Phycologists and psychiatrists often remind us that during any given day, most of us rarely perform any totally free actions. The normal pressures of living in a community environment force us either to do things we by nature wouldn’t do, or not do what by nature we would do. Usually the most forceful pressure is that of fear. We worry about the harmful effects our actions will have on us. That’s one of the reasons today’s first reading is so significant.
Before the 1960s we often defended our faith’s rationality with the argument that those who passed our faith onto us were “sciens and verax.” In other words, they knew what had happened and truthfully conveyed those facts to us. But once people began to understand the authors of our Christian Scriptures really weren’t eyewitnesses to the events they narrated, the sciens part went out the window. A new argument for our faith’s reality began to evolve, revolving not so much around our faith ancestors’ knowing what happened and faithfully passing it on, but around the drastic change in the personalities of those ancestors springing from their contacts with the risen Jesus.
Luke narrates some of that change in our Acts passage.

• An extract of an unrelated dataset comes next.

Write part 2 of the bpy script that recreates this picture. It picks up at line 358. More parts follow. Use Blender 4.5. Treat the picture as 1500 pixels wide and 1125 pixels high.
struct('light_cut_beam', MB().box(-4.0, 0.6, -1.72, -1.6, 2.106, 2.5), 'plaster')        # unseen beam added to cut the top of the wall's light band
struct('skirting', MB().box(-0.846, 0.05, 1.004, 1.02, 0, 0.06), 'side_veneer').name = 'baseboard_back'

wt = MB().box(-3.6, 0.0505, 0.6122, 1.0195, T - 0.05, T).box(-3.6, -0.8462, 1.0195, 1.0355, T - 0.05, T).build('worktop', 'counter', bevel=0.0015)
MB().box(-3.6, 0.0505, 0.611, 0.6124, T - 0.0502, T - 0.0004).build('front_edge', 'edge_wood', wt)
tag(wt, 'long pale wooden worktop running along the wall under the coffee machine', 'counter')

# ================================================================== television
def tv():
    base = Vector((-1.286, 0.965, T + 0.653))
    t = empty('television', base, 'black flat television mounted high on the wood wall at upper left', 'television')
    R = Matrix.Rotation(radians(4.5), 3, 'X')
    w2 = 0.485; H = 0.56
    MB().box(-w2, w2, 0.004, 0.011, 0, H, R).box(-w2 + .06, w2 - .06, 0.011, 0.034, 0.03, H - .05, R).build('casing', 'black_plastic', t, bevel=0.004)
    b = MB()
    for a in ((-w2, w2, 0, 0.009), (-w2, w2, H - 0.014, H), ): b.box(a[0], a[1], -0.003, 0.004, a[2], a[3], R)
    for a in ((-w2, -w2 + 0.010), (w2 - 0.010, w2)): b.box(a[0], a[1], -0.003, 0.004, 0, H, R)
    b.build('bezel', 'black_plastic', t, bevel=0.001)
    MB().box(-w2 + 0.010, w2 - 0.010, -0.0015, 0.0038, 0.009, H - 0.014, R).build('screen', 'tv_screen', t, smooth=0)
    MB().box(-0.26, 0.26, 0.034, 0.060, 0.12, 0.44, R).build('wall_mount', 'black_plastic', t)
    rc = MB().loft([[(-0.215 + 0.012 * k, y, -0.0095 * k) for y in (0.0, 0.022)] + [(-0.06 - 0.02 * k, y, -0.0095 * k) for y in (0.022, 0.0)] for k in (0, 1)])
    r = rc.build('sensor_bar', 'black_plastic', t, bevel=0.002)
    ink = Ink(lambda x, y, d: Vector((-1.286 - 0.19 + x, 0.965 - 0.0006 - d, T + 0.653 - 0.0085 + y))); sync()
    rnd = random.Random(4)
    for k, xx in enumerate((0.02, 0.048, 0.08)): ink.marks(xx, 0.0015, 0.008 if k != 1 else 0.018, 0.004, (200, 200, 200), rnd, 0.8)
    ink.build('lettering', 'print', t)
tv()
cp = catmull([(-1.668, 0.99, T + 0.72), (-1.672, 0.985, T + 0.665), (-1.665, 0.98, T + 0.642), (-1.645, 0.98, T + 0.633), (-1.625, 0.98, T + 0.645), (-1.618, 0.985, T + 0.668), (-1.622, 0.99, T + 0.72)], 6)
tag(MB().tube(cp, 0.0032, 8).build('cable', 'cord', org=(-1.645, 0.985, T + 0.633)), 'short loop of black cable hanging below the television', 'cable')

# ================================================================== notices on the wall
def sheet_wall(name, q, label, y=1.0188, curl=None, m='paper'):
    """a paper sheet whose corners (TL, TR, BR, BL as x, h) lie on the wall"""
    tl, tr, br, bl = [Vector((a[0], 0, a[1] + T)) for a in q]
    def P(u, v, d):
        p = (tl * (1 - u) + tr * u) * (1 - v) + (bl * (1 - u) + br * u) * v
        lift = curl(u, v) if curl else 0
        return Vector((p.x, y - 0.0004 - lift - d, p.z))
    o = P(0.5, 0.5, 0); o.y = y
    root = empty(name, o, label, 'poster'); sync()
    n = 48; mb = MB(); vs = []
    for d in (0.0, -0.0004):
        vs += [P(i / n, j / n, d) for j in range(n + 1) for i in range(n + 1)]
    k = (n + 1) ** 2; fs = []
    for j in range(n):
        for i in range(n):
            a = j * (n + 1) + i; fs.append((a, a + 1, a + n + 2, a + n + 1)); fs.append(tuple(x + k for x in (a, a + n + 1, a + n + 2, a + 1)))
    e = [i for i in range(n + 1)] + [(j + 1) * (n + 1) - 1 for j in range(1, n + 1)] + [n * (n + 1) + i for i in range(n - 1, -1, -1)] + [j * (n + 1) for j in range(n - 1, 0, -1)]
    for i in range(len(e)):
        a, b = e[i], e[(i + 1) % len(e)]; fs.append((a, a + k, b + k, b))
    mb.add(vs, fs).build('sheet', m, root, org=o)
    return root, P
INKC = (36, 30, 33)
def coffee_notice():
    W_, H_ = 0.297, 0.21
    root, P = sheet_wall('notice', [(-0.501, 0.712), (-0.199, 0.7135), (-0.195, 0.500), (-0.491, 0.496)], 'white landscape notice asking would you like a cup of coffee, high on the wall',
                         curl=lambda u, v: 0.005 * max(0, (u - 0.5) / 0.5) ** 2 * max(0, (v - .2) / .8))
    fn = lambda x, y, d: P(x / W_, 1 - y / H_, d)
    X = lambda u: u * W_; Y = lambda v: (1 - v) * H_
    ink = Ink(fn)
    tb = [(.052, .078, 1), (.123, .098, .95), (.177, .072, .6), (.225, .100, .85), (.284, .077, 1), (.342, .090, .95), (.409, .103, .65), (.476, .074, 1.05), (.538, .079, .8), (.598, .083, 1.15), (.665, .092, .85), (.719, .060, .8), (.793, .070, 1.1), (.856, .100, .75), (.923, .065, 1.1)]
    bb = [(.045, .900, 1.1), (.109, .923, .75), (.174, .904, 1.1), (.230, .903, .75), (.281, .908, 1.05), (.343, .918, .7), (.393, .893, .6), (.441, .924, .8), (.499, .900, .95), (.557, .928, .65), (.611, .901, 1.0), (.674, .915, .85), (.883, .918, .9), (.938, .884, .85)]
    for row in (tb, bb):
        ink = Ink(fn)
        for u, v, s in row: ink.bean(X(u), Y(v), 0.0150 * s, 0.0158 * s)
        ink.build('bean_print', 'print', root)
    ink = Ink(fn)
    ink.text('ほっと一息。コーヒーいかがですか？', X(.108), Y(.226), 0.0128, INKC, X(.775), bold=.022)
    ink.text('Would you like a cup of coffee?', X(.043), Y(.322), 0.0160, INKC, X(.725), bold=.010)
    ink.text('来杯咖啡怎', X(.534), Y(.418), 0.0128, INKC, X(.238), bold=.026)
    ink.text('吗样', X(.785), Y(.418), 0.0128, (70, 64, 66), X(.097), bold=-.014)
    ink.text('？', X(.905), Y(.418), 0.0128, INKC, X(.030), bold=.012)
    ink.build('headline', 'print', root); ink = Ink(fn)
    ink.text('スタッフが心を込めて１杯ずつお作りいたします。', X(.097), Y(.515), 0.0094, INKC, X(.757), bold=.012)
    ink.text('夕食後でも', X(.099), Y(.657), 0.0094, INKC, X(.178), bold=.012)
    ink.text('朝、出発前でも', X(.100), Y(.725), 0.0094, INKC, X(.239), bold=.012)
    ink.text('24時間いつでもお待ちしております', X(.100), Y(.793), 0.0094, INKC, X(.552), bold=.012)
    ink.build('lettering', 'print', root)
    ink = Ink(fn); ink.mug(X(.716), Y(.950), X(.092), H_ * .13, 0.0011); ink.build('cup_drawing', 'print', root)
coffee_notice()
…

Remember how he pathetically described Peter’s denial of Jesus in the gospel part of his two volume work? The leader of the Twelve was overcome with so much fear that he denied he’d even known this itinerant Galilean preacher, much less was one of his followers. Yet now, after experiencing Jesus alive in his midst, this lowly fisherman courageously informs the Jerusalem authorities, “We must obey God rather than men.” What happened to the fear?
I presume it was still there. But it now was alongside another more powerful force: the conviction that nothing was more important than life, and the risen Jesus was providing that life. Along with the author of Revelation all the first Christians learned, “The Lamb that was slain . . . received power and riches, wisdom and strength, honor and glory and blessing.” Those with faith in the risen Jesus received the same life and strength, enabling them to overcome the fear which paralyzed others.
Their encounters with the risen Jesus changed their personalities.
Scholars are convinced today’s gospel pericope narrates the very first of those encounters. The other gospel meetings seem to have been read back into the disciples’ post-resurrection experiences. Notice that Jesus’ followers have done what we would have logically expected them to do: return to Galilee after his death. It’s only when they go back to doing what they always did – fish – that they experience him as a “new creation.” It’s in this context that I always mention Elizabeth Kubler Ross’ insight that after the death of a loved one, we eventually have to “go back to work:” we have to return to doing what we did while that loved one was still with us. It’s only then that we experience that special person in a new, unique way.
That seems to be exactly what happens in today’s gospel pericope. His followers encounter him/her in a different way than they had encountered him before. Yet, how can we be 100% certain we’re really coming face to face with the risen Jesus in the ordinary things and people of our daily lives?
There’s one rule of thumb that might be a good indicator: after the encounter we discover we’re called to do things we’ve never done before. That certainly happened to Peter by the Sea of Tiberias, and might be the reason some of us refuse to admit such encounters in our own lives. We’ve already got enough to do.